I noticed more than fifty years ago that some women use a different voice to talk to men than they do when only women are around. (I expect men are less likely to have the chance to notice this than women are; some women use the Voice For Men not only in direct address, but also whenever they think men are within hearing, so only women will ever hear their natural voices and only if they hear them in relatively private spaces.)

The voice such women use around men is higher pitched, more breathy, has a more tentative tone, and to my ears is overall less strong than the voice they use around women; ‘babyish’ is a fair description of it to some extent, though babies are often very much the reverse of tentative. What it is, is a voice indicating submission. The continuous smile Britt used often goes with it; it’s a smile of submission, derived not from a happy laugh but from the primate fear grin. Men also occasionally use the “nervous smile”, but it’s much more common in women, some of whom use it automatically in public even when they’re not particularly nervous; they’ve just had it ingrained in them that this is the polite expression for women to be wearing anywhere in public.

Neither the nervous smile nor the Baby Voice For Men are limited to fundamentalist women, or for that matter to Southern women; I’ve seen/heard them both occasionally in women native to the Northeast or to other continents entirely, not all of them fundamentalists. But I wouldn’t be at all surprised if they’re much more common among fundamentalists, possibly even being required by some groups. I doubt Britt has the faintest idea why she’s being called out and mocked for them; she may well think this is utterly normal, and that the women she’s around (in Congress, even if she isn’t around them otherwise) who don’t do this are being deliberately rude: just as some people from the South think New Yorkers are rude because of the different speed and intonation of speech.

One of the sites I link to shows her speaking at the post-SOTU and also in “normal conversation”, recorded earlier. I note that there are definitely men around, so she’s not invariably using Babyspeak around men. The implication the sites give is that the use of this high-register voice is deliberate , just as the venue (kitchen!) and topics were.

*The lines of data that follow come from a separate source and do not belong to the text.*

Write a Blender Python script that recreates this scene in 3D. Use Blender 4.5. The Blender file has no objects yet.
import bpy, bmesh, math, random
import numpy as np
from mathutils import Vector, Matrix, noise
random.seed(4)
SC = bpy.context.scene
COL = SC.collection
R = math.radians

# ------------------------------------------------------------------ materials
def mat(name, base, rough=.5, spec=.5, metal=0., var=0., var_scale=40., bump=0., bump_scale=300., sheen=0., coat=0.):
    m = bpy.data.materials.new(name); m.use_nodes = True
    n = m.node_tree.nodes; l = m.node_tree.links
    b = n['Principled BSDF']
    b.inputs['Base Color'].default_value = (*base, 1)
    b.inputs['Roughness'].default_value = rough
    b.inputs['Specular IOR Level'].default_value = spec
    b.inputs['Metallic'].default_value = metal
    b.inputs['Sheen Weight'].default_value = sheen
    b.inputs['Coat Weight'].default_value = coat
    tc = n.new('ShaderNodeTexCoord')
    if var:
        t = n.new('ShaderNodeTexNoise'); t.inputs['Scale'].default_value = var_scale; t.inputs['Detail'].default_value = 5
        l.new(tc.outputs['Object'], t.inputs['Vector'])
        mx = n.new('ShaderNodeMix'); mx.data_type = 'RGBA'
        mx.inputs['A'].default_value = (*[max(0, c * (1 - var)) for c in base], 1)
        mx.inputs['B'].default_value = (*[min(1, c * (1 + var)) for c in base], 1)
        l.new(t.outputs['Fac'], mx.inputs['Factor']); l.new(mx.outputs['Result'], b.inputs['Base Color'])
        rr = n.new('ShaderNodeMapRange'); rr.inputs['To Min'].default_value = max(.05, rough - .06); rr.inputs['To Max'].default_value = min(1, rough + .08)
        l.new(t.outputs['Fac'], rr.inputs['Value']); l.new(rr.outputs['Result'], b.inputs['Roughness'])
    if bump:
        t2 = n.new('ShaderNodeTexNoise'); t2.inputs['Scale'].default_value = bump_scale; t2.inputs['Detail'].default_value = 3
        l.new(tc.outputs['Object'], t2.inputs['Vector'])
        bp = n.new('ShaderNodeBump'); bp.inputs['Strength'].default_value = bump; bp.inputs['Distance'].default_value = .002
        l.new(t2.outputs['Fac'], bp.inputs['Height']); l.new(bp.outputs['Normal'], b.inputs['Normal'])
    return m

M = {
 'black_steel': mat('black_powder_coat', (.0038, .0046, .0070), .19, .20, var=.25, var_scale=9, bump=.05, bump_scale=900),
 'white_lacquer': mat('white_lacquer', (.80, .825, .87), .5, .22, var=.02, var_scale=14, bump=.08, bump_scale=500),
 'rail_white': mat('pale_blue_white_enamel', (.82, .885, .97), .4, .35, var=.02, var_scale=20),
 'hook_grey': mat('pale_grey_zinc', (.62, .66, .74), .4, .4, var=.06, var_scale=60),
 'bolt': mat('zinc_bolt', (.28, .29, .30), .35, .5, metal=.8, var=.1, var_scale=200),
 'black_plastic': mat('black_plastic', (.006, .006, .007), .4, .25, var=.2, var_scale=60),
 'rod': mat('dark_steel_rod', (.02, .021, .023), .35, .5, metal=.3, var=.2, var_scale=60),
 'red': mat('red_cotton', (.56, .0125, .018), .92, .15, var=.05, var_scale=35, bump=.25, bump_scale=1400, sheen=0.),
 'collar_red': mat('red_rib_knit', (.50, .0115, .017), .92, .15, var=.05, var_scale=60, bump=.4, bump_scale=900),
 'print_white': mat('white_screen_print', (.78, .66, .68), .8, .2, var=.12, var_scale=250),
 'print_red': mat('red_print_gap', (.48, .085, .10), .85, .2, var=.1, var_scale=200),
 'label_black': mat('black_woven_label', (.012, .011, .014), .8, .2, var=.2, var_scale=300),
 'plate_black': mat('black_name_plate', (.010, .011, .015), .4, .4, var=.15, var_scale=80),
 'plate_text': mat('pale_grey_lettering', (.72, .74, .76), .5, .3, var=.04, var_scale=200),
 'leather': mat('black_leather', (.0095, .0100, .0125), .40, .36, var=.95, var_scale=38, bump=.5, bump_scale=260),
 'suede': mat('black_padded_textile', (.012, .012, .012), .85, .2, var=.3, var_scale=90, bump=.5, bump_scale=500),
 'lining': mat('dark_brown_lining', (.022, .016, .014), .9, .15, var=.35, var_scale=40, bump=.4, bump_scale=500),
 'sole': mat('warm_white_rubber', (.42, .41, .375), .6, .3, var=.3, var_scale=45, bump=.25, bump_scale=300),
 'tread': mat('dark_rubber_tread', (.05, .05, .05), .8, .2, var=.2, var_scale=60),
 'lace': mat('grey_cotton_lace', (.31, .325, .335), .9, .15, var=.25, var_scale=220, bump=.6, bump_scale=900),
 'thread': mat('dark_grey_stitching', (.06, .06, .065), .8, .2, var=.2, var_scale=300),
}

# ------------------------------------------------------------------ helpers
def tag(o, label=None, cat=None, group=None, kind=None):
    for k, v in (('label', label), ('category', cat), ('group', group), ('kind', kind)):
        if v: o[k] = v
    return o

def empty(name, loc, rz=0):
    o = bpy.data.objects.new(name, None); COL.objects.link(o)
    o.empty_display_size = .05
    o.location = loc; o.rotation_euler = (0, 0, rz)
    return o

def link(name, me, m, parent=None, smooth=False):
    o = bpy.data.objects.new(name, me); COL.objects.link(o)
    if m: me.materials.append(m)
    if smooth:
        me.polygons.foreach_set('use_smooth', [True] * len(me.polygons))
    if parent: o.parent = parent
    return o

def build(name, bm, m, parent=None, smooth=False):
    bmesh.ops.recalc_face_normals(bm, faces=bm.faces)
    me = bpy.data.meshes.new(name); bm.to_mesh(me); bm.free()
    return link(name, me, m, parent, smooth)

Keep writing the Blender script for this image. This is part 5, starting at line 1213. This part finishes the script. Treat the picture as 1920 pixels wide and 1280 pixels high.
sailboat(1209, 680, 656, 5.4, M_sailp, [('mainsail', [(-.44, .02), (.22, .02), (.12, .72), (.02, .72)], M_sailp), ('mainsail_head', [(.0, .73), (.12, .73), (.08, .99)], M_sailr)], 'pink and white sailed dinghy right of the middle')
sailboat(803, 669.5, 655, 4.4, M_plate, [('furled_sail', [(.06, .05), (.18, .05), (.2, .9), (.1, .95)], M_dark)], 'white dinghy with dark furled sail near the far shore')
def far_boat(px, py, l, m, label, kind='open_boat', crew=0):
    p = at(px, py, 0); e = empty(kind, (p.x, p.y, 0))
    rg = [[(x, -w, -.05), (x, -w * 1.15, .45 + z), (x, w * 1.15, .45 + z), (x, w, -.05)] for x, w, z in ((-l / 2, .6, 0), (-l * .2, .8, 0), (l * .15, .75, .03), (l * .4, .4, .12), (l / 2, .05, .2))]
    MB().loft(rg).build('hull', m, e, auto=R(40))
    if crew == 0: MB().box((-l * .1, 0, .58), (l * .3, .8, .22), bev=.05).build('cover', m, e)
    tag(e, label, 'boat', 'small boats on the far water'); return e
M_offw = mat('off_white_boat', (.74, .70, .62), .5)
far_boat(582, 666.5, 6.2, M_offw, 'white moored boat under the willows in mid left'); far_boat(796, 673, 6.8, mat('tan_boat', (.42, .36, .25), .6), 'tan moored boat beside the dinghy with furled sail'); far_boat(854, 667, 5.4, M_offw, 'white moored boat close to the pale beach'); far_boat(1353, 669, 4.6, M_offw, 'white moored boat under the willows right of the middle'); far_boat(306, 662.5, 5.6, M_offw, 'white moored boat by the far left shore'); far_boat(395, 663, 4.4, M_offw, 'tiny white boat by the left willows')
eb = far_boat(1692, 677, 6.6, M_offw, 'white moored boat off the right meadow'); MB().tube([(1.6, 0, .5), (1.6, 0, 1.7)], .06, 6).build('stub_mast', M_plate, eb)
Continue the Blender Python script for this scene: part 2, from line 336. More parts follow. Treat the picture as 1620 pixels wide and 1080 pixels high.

What’s the deal with MTG and others saying such words as family as “fee- yammily”? Is that part of some kind of Southern accent?

OK, you might be right about that part. I hadn’t looked up her other voice usage.

Some weird shit. I’d heard it before but never connected it to right-wing Christian culture. Now that I think about it every time I’ve heard this voice it came from this sub-culture.

So i’ve never heard of this a political thing, or associated with the American evangelical movement. FWIW I have heard people (but thats more “people down the pub” than “experts in the field who know what they are talking about”) claim adults having a very childlike voice is a sign of past childhood abuse. Make of that what you will.

That makes me suspect the person comes from a background of abuse.

A comment from the OP’s first link would seem to support this:

I’ve only seen clips of the Katie Britt response, but I’ll tell you what her performance reminded me of. There’s a commercial that comes on the cable channels every so often, urging people to donate to save suffering animals who are the victims of cruelty and neglect. And the voice-over for that commercial is so over-the-top emotional, in a way that I assume is supposed to communicate “I’m overwhelmed by how awful this is and we need to do something about it” but that I find very off-putting. And that’s the vibe I was getting from Katie Britt: that she was trying to convince us that the Biden presidency was overwhelmingly awful and we need to do something about it.

It used to be Sally Struthers doing those commercials. It was really grating.

I know the voice very, very well, but Katie Britt is not doing the best example of it. If you really want the flavor, listen to Kelly Johnson, the Speaker’s wife, as called out by Jess Piper (for Piper’s commentary, scroll down to the TikTok video which I’m unable to embed here). Fundamentalist Christian women all over the South speak just like this, though if they have naturally strong personalities they’re able to turn it on and off like a switch. The baby version is meant to be soothing and non-threatening to men.

That’s one of the things I link to in the OP.

Are you certain it’s the same TikTok video by Jess Piper? I saw where she commented on Katie Britt on her Substack, but for Piper’s commentary on Johnson, I had to go searching for the TikTok video I remembered, linked from BoingBoing.